The few exceptions to this rule could cause a scandal with their looks… but take everything back with their words. Nobody better embodied sexual ambiguity as Boy George in the 1980s, but at the time, nobody knew about his stormy relationship with the group’s drummer. And, during promotional interviews, when he was asked about his sexuality, he avoided giving clear answers. Something similar happened with Freddie Mercury in 1984: he vacuumed his house while dressed in drag for the music video I Want to Break Free, but never publicly revealed his sexuality. And Elton John didn’t openly speak about his sexual preference until 1992.
Carles and Daniel
In 1984, Daniel Riera — now a photographer — was a teenager who was starting a new year of high school in the small Spanish city of Olot. On the first day of class, he met another boy who sat next to him. His name was Carles Congost. They spent that summer dancing to Smalltown Boy. They didn’t even talk about what they had in common: “To say certain things, you had to wait for the right place and time… and hope that [the other person] accepted you. But music or cinema were the things we talked about, the things we had in common,” he remembers today. “I had that album in every possible format.

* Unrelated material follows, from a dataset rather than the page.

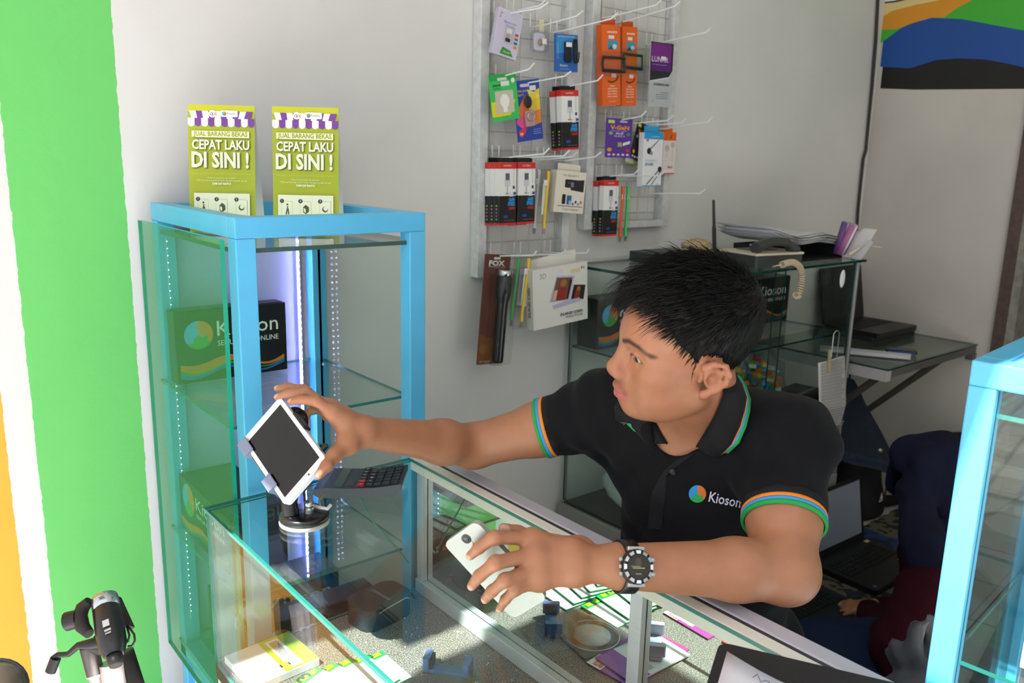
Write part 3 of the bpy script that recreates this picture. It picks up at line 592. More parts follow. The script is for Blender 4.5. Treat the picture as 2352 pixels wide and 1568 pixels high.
# boxed charging cables
def cable_draw(P, w, h, t):
    k, r = '#17181b', '#d32e2a'
    P.rect(0, 0, w, h*.47, k); P.rect(0, h*.90, w, h, r); P.rect(0, 0, w, h*.035, r); P.text('HUPERS', w*.25, h*.935, h*.03, '#f0d8d4', w=w*.45)
    P.rect(w*.36, h*.72, w*.6, h*.83, '#5a6170'); P.rect(w*.32, h*.62, w*.64, h*.72, '#d2d4d8'); P.rect(w*.45, h*.5, w*.51, h*.62, '#b6b8bc'); P.rect(w*.82, h*.66, w*.86, h*.9, '#c9cacc'); P.rect(w*.79, h*.58, w*.9, h*.63, '#2a2c30')
    P.text('data cable', w*.36, h*.5, h*.02, k, w=w*.34, bold=.03); P.rect(w*.6, h*.46, w*.82, h*.52, STK); P.rect(w*.82, h*.485, w*.98, h*.53, '#2f4fa0')
    P.text('SAFE', w*.56, h*.38, h*.055, '#2f9ae0', w=w*.34, bold=.05); P.text('SPEED', w*.5, h*.315, h*.055, '#2f9ae0', w=w*.42, bold=.05); P.text('CHARGE', w*.55, h*.25, h*.045, r, w=w*.36, bold=.05)
    P.rect(w*.25, h*.12, w*.5, h*.16, '#2546a8'); P.rect(w*.3, h*.07, w*.9, h*.08, '#63666c')
    # left side: stripes and coloured dots
def cable_box(label, tl, tr, bl, Y=1.785, rk='left'):
    M, w, h = corners(tl, tr, bl, Y)
    t = thing('cable_box', label, 'box', M, 'boxed charging cables on the '+rk+' rack'); d = .020
    mb = MB(); mb.bx((0, 0, -d), (w, h, 0), mat('#eeedec', .35)); mb.build('carton', t, True, bevel=.0006)
    mb = MB(); mb.bx((w*.05, h+.0003, -d*.55), (w*.95, h*1.075, -d*.5), mat('#17181b', .35)); mb.build('hang_tab', t, True)
    P = Print(.35); cable_draw(P, w, h, t); P.build('printed_front', t)
    P = Print(.35); P.rect(0, 0, d, h, '#eeedec'); P.rect(0, 0, d, h*.47, '#17181b'); P.rect(0, h*.90, d, h, '#d32e2a'); P.rect(0, 0, d, h*.035, '#d32e2a')
    for i, c in enumerate(('#4fc08a', '#e0583a', '#3f8ad8', '#e0783a', '#8ac04a')): P.rect(d*.3, h*(.08+.055*i), d*.62, h*(.105+.055*i), c)
    P.build('printed_side', t, M=frame((0, 0, -d), (0, 0, 1), (-1, 0, 0))); return t
cable_box('rear one of the two cable boxes on one hook under the blue dongle pack', (1281, 209), (1318, 207), (1278, 346), 1.805)
cable_box('front one of the two cable boxes on one hook under the blue dongle pack', (1294, 207), (1333, 207), (1291, 345), 1.775)
for i, x in enumerate((1129, 1140, 1151, 1175, 1194)):
    y0 = 373; cable_box(('first cable box of the row of five, next to the rack frame', 'second cable box of the row of five from the rack frame', 'third cable box of the row of five, its printed front uncovered', 'fourth cable box of the row of five, mostly covered by the fifth', 'fifth and last cable box of the row of five, beside the bagged cables')[i],
        (x, y0), (x+39, y0), (x-5, 518-(i > 3)*3), (1.802, 1.781, 1.760, 1.802, 1.760)[i])
cable_box('rear one of the two cable boxes low on the right rack', (1375, 416), (1410, 415), (1370, 543), 1.805, 'right')
cable_box('front one of the two cable boxes low on the right rack', (1388, 414), (1421, 414), (1383, 543), 1.775, 'right')
# monopods
def monopod(label, tl, tr, bl, Y, dy=0):
    def d(P, w, h, t):
        P.text('MONOPOD', w*.3, h*.90, h*.022, '#f4e6da', w=w*.52, bold=.05); P.rect(w*.36, h*.83, w*.66, h*.87, STK); P.rect(w*.3, h*.70, w*.86, h*.81, '#3f9ab8'); P.circ(w*.68, h*.735, w*.12, '#d8dde0', ry=h*.03); P.poly([(w*.3, h*.70), (w*.5, h*.75), (w*.62, h*.70)], '#31505c')
        for i, s in enumerate(('Taking', 'self portraits', 'and videos', 'has never', 'been easier!')): P.text(s, w*.55, h*(.24-.033*i), h*.017, '#f8e2d2', w=w*(.3+.22*(i > 0)), al='c', bold=.03)
        P.text('Model: Z07-1', w*.55, h*.045, h*.013, '#f8e2d2', w=w*.4, al='c')
        mb = MB(); mb.tube([(w*.3, h*.31, .001), (w*.5, h*.29, .001), (w*.75, h*.315, .001), (w*.86, h*.36, .001)], .0016, mat('#28221f', .5), 6); mb.build('printed_loop', t, True)
        K = mat('#17191b', .35); x0, x1, y0, y1 = -.010+dy*.08, w+.004+dy*.06, h*(.42+dy), h*(.60+dy)
        mb = MB(); mb.tube([(x0, y0+.004, .014), (x1, y0, .014)], .0052, K, 8); mb.build('clamp_jaw', t, True)
        mb = MB(); mb.tube([(x0, y1, .014), (x1, y1-.003, .014)], .0042, K, 8); mb.build('clamp_jaw', t, True)
        mb = MB(); mb.tube([(x0, y0+.004, .014), (x0-.004, (y0+y1)/2, .014), (x0, y1, .014)], .0036, K, 8); mb.tube([(x1, y0, .014), (x1, y1-.004, .014)], .0026, K, 8); mb.build('clamp_frame', t, True)
        mb = MB(); mb.prism(rrect(x0-.008, y0-.012, x1+.006, y1+.014, .008), .0009, .024, CLEAR); mb.build('clear_bubble', t, True)
        P.rect(w*.5, h*.355, w*.75, h*.40, STK)
    t = goods('monopod_box', label, 'box', tl, tr, bl, .022, '#ec6a2c', d, Y=Y, side='#e05f24', tab=(.016, '#d8501c'), group='orange monopod boxes on the right rack'); return t
monopod('nearer one of two orange monopod boxes with a black phone clamp', (1387, 56), (1429, 58), (1384, 243), 1.775)
monopod('further one of two orange monopod boxes with a black phone clamp, beside the purple pouch', (1433, 60), (1468, 63), (1427, 243), 1.80, .05)
def d8(P, w, h, t):
    P.rect(0, 0, w, h, '#b9bdc0'); P.poly([(0, h*.38), (w*.85, h*.46), (w, h*.56), (w, h), (0, h)], '#2c2c30'); P.poly([(0, h*.40), (w*.85, h*.48), (w, h*.58), (w, h*.56), (w*.86, h*.46), (0, h*.38)], '#d6d8da')
    P.rr(w*.02, h*.56, w*.92, h*.985, .006, '#7d2a86'); P.rect(w*.02, h*.56, w*.92, h*.7, '#5a2378'); P.text('LUNAR', w*.06, h*.70, h*.085, '#ece2ee', w=w*.72); P.rect(w*.47, h*.74, w*.66, h*.79, STK); P.text('for smart protection', w*.12, h*.65, h*.02, '#d2b8da', w=w*.6)
    P.text('SCREENGUARD', w*.18, h*.335, h*.035, '#2b2b30', w=w*.7, shear=.25, bold=.03); P.text('tempered glass', w*.5, h*.22, h*.022, '#3c4c8a', w=w*.35)
    for i in range(3): P.rect(w*.3, h*(.19-.03*i), w*.85, h*(.197-.03*i), '#6a7296')
    P.text('5.5', w*.12, h*.08, h*.03, '#3c4c8a')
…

On vinyl, on cassette and then on CD. And I still have it and listen to it.”
Bronski Beat’s popularity soon faded. Perhaps the concept of a group made up entirely of gay men openly singing about homosexuality couldn’t last for long in the mid-1980s. However, its singer — Jimmy Somerville — did enjoy lasting success, both alone and with another group: The Communards.
Today, Bronski Beat is remembered as a group that broke the rules, while Smalltown Boy remains a classic that artists such as Brandon Flowers have honored. It has 370 million listens on Spotify. Maybe it still appeals on a deeply personal level to someone, somewhere in the world, as much more than just a pop song.